Let us just remember. You and I ARE NOT the average voter in MA. That doesn't mean TR is the guy; what it means is that we have to work VERY hard to make sure that DP appeals to a broader cross-section than Robert Reich did three years ago. DP has already done that with his appeal to the minority community. But our goal should be to really open up working class Dems to his story and his ideas. That's a tough order because there's a real divide in our party between the foreign car/limousine liberals and the American car/lunch bucket/traditional Dems. Can DP be the crossover candidate. Stay tuned!

Aldon Hynes said...

My two cents:

I've spoken with many Democratic party leaders who prefer coronation. They feel that any sort of in fighting damages the party.

I disagree. Good clean competition is great for the party. The example you have sited of Tom Reilly becoming a better campaigner, by learning from Deval Patrick's strengths is a good example. It is only when we start with nasty negative attacks that we damage ourselves.

I am glad that TR is becoming a better campaigner. Here in Connecticut, I work for John DeStefano. I believe his campaign has made Dan Malloy a better candidate. I am glad of that as well, even though my die-hard DeStefano supporters accuse me of heresy for saying that.

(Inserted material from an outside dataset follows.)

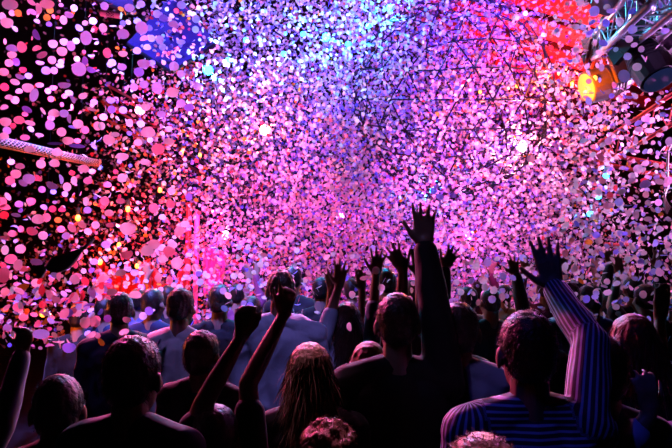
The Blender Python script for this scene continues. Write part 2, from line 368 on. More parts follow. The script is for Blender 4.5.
ppl((633, 346, 2.5), 'reddish-haired person in black at the side of the striped raised arm', 'blackcloth', hcol='hairred', hair='medium', fuzz=1200)
ppl((601, 374, 2.1), 'person in dark navy, round head top just under the reddish-haired one', 'navycloth', fuzz=1200)
ppl((706, 392, 2.2), 'person at the picture edge in pale blue, fingers closed in a ring beside the face', 'paleblue', 'rolled', fuzz=300, folds=.008,
    arms={'l': dict(w=(650, 414, 2.0), e=(624, 450, 2.0), d=(-.12, 1), t=1, curl=(.7, .6, .5, .4), thumb=(.8, .5), ft=.2)})
ppl((698, 338, 3.0), 'person at the picture edge with one pale flat hand held upright', 'greycloth', 'short', fuzz=300,
    arms={'l': dict(w=(660, 318, 3.0), e=(659, 366, 2.9), d=(.08, 1), t=1, spread=.25, hs=1.0, thumb=(.25, .2))})
ppl((566, 298, 4.5), 'person with dark head beyond the striped raised arm, in a lavender-lit pale shirt', 'paleblue', 'short', folds=.009, yaw=.3, wide=1.05)
ppl((532, 328, 4.2), 'person hidden behind the striped man, thin dark arm and small hand raised', 'blackcloth', 'long', fuzz=0, scale=.97,
    arms={'l': dict(w=(516, 275, 4.4), e=(524, 314, 4.3), d=(-.25, 1), t=-1, spread=1.4, curl=(.3, .2, .3, .4), hs=.9)})
ppl((220, 302, 4.6), 'person with round dark head and red-lit edge before the magenta banner', 'blackcloth', 'long', fuzz=600, wide=.95)
ppl((181, 308, 4.0), 'dark-haired person in a pale t-shirt lit lavender behind the red-lit neck', 'whitecloth', 'short', folds=.009, yaw=-.3)
ppl((120, 312, 4.0), 'dark-haired person in a dark blue shirt beyond the prominent ears', 'navycloth', 'short', folds=.009, yaw=.3)
ppl((58, 412, 2.0), 'dark figure low in the corner with a faintly lit collar', 'charcoal', 'long', fuzz=400, yaw=.3)
ppl((-62, 430, 2.0), 'person cut by the picture edge, blurred violet-lit sleeve raised', 'greycloth', 'long', fuzz=0,
    arms={'r': dict(w=(23, 352, 2.1), e=(2, 428, 2.0), d=(.1, 1), t=-1, curl=(1.2, 1.2, 1.2, 1.2), hs=.85, thick=.9)})
ppl((340, 334, 4.6), 'person hidden behind the long dark hair, pinkish hand up beside her open hand', 'charcoal', 'short', fuzz=0, scale=.97,
    arms={'l': dict(w=(331, 288, 4.5), e=(329, 326, 4.4), d=(-.05, 1), t=1, spread=1.5, hs=.9), 'r': dict(w=(362, 290, 4.5), e=(364, 330, 4.4), d=(-.1, 1), t=-1, spread=.6, hs=.9)})
# further rows: (x, y of head centre, depth, top, sleeve, hair colour, arms, label)
G = [((153, 305, 4.8), 'navycloth', {}, 'dark head between the blue shirt and the pale t-shirt'),
     ((293, 280, 5.6), 'blackcloth', {}, 'small dark head peeping above the man in the loose pale blue shirt'),
     ((322, 292, 5.4), 'blackcloth', {}, 'dark round head between the pale blue shirt and the raised pale sleeve'),
     ((251, 312, 5.0), 'winecloth', {}, 'dark head beyond the raised bare arm, pink shirt'),
     ((386, 284, 5.2), 'charcoal', {}, 'dark head behind the open hands, over the big man'),
     ((490, 304, 4.9), 'charcoal', {}, 'upright dark head halfway between the two nearer dark heads'),
     ((468, 300, 5.8), 'greycloth', {}, 'small dark head by the pale collar, above the rim-lit head'),
     ((590, 300, 5.0), 'bluecloth', {'l': 1}, 'dark head just past the striped arm, one blue-lit arm up'),
     ((607, 306, 5.4), 'navycloth', {}, 'blue-tinted round head under the lighting stand'),
     ((633, 290, 5.6), 'blackcloth', {'l': 1, 'r': 1}, 'dark head with both arms up below the lighting stand'),
     ((655, 286, 6.4), 'whitecloth', {'r': 1}, 'person in pale pink-lit top with arm up near the picture edge'),
     ((545, 290, 6.5), 'winecloth', {'l': 1}, 'far head beside the open hand of the striped man'),
     ((440, 296, 6.2), 'blackcloth', {}, 'far dark head close to the thick sleeved arm'),
     ((352, 290, 6.6), 'winecloth', {}, 'far head between her two open hands'),
     ((268, 300, 6.8), 'whitecloth', {'l': 1}, 'far person in pale top past the dark head of the blue-shirted man'),
     ((236, 296, 6.6), 'winecloth', {'r': 1}, 'far person in pink, one arm up, beside the red-rimmed head'),
     ((168, 298, 6.2), 'blackcloth', {'l': 1}, 'far dark person under the bright red folded drape'),
     ((138, 302, 6.0), 'bluecloth', {}, 'far blue-lit head under the amber lamps'),
     ((105, 312, 5.4), 'navycloth', {}, 'dim head under the first amber lamp of the red drape'),
     ((78, 322, 5.0), 'blackcloth', {}, 'dim head among violet confetti past the low amber lamp'),
     ((505, 296, 6.9), 'whitecloth', {}, 'far pale-shirted person behind the thin dark raised arm'),
     ((478, 292, 7.4), 'winecloth', {'r': 1}, 'farthest small head in pink with arm up, near the thin dark raised arm'),
     ((575, 290, 6.9), 'paleblue', {'r': 1}, 'far person in pale blue top, arm up under the cyan glints'),
     ((618, 296, 7.2), 'paleblue', {'r': 1}, 'far person in pale blue at the foot of the lighting stand'),
     ((645, 300, 5.0), 'charcoal', {'l': 1}, 'dark person with arm up right before the pale flat hand'),
     ((412, 292, 6.8), 'winecloth', {}, 'far head in pink shirt between the spread fingers and the thick arm')]
LIB = {}
for i, (h, top, ar, lb) in enumerate(G):
    key = (top, tuple(sorted(ar)))
    hc = P(*h)
    arms = {}
    for sd in ar:
        e = -1 if sd == 'l' else 1
        ex = 336+F*(hc.x+e*.26-0)/h[2]; wx = 336+F*(hc.x+e*.20)/h[2]
        arms[sd] = dict(e=(ex, h[1]+.05*F/h[2], h[2]+.05), w=(wx, h[1]-.20*F/h[2], h[2]+.1), d=(.1*e, 1), t=-e, spread=1.4)
    if key in LIB:
        src = LIB[key]; o = copy_tree(src[0]); k = (hc.z+.118)/src[1]; o.location = (hc.x, hc.y, 0); o.scale = (min(k, 1.04),)*2+(k,); o.rotation_euler.z = random.uniform(-.4, .4); tag(o, lb, 'person'); PEOPLE.append(o)
    else:
        o = ppl(h, lb, top, 'long' if i % 2 else 'short', arms=arms, vox=.012, fuzz=250, folds=.007, yaw=random.uniform(-.3, .3)); LIB[key] = (o, hc.z+.118)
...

All of this said, I still hope that Deval Patrick and John DeStefano carries the day in their respective states.

Competition, rather than coronation

Wally said...

Hey, stop perpetuating the myth that Reilly's anti-gay. It's just not true. Anonymous said he's "against equal marriage," and Margie wishes he'd be for civil unions. Actually: 1) He opposes the amendment before the legislature. 2) He was for civil unions as far back as '99, right after the VT decision (before a lot of so-called "progressive" MA Dems). You can look it up, Globe 12/23/99. And 3) He stood up to Romney when the Gov. tried to stay the decision. He's always been for fairness and he's never done anything (unlike Romney) to take anyone's rights away. Give him a break -- and be fair.

I wasn't in Pittsfield, but I've seen him before and I'm amazed at how hung up too many Dems are on delivery and showmanship. Reilly may not be flashy, but he is genuine. We're electing a Governor, not a game show host. Patrick can't come close to matching Reilly's record or -- no matter what DP says -- his commitment to Massachusetts.

Margeware said...

I appreciate your comments Wally because, if the CW is correct, Reilly will be our nominee, and we need a nominee we can believe in and work for.

But I do disagree with you on the importance of "personality" or "charisma" or whatever you want to call it in politics. While we don't ever want to fall into the trap of the "cult of personality," what IS true is that a good part of leadership is the ability to "connect" with people. They need to believe that you get up every day and do the best that you can to make their lives better.

That's a very indefineable quality. Don't get me started on John Kerry and how he was sometimes able to bring a crowd of vets to tears on at other times so tin-eared (I'm now talking about just seeing him here in MA as a senator) that you wondered how he got elected dog catcher.

When I was a Selectman, one of my strengths was that I like people. Even people who disagreed with me on particular issues thought I did a good job, because they perceived that I was interested in meeting them, listening to them and connecting to them.

I will never forget in '92 watching Bill Clinton sit down with a group of people in LA after the Rodney King riots. He was masterful. That year I was a Paul Tsongas delegate, and I will always say that supporting Tsongas was one of the best things I've ever done. But watching Clinton with those individuals, I realized he was doing something Paul just couldn't do. Paul had a dour, serious side that was his hallmark and you loved him in spite of his personality (like John Olver!) Clinton to this day lights up a room and it is a valuable tool.

'Nuf said. I've talked too much and I'm ON MY WAY TO THE VINEYARD FOR THREE DAYS. WHEEE!!!!!